El Hurgón

Sin palabras

Por vez primera, en casi dos años y medio, he faltado al compromiso de enviar una columna para el periódico de la artes escénicas, porque faenas, relacionadas con el tema de cultura, no ya de raciocinio y teoría, que generan un estrés más llevadero, en comparación con el que produce la acción, sino como actividad gestora y posterior ejecución, me reclamaron todo el tiempo de la semana pasada, y durante la cual las presiones me llevaron a comprender, y por fin, a aceptar mi incapacidad de escribir cuando estoy presionado por el tiempo, y por eso agradezco al azar, que no haya puesto entre mis obligaciones para ganar la subsistencia, escribir por contrato, esto es, presionado por la paga, porque hace tiempo habría muerto de hambre.

Desde cuando comencé a comprender que el lenguaje es algo que no podemos utilizar impunemente, y eludir la responsabilidad que debemos compartir con las palabras sobre lo dicho o lo escrito, decidí hacer un pacto de mutuo respeto y consideración con el lenguaje, y por eso trato a éste de la misma manera apacible y afectuosa como a mí me gusta que me traten cuando recibo un encargo, porque de lo contario siento que me están ordenando. Así, pienso, ninguno se excederá en peticiones con el otro.

Para mí, todo cuanto tiene la posibilidad de expresar algo, posee voluntad. Tengo muy en cuenta, cuando de hablar y de escribir se trata, la voluntad de las palabras y por eso pienso que quien no cuente con ésta puede caer en desgracia semántica y sintáctica, y que para evitar estas desgracias, debemos estar seguros de que las palabras estén a gusto en el lugar que les designemos durante la elaboración del discurso.

Mi larga convivencia con las palabras me ha enseñado que es aconsejable permitirles que se muevan de cuando en cuando, y que busquen su acomodo, así sea éste producto del capricho, o del azar, porque de uno y otro suelen resultar significados inesperados, para evitar que quien me vaya leyendo salte de lo dulce a lo amargo sin pasar por las etapas de acondicionamiento que debe tener todo viaje, porque entiendo que escribir es el arte de acomodar palabras, capaces de llevar de la mano al lector por situaciones ascendentes y descendentes, que le permitan degustar, y luego digerir los sabores y sentir las emociones que hay en un discurso.
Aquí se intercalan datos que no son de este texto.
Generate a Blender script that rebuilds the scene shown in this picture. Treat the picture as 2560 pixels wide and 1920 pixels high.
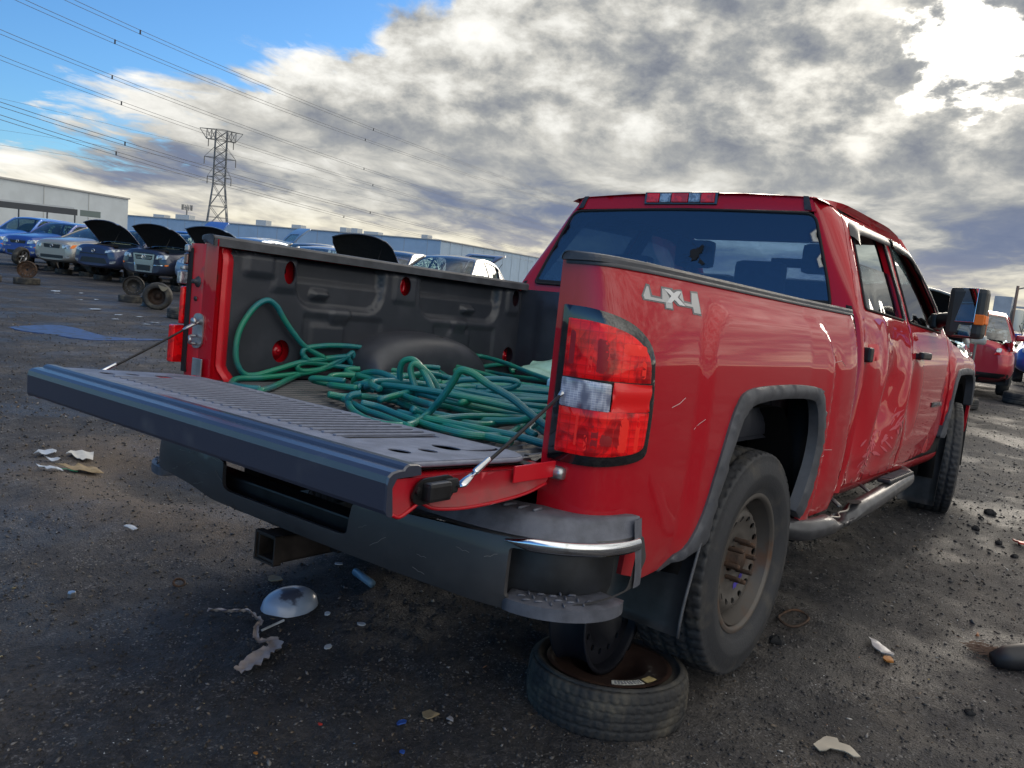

Me gusta poner, primero, al frente mío, las palabras, antes de comprometerlas con un texto final, porque quiero saber cómo se ven desde arriba, desde abajo, desde la derecha o desde la izquierda, pues, aunque no nos lo parezca, las palabras comienzan a hacer uso de su voluntad si las forzamos a permanecer en un lugar en el que se sienten incómodas, y terminan diciendo algo diferente a aquello que nosotros quisimos decir cuando las convocamos.

Mantengo siempre un acuerdo con las palabras, y por eso voy conversando con ellas, para concertar el lugar en el que cada una desea permanecer, porque las palabras también tienen su vanidad, y, tal como hacen las personas, compiten entre ellas por ocupar el mejor lugar en la escena, porque cada palabra tiene la ilusión humana de la fama, y lucha con denuedo, haciendo trampa si es necesario, para llegar a ser la más mencionada.

Para hacer todo esto con las palabras se necesita tiempo, y tiempo es lo que me faltó la semana pasada.

Es esa la razón por la cual les fallé a tantos lectores cuya voz de reclamo me han hecho sentir a través de correos electrónicos, y por lo cual les ofrezco excusas, mientras les aclaro que fue un gesto de responsabilidad con el lenguaje, porque no estoy dispuesto a publicar algo a lo cual le falte tiempo.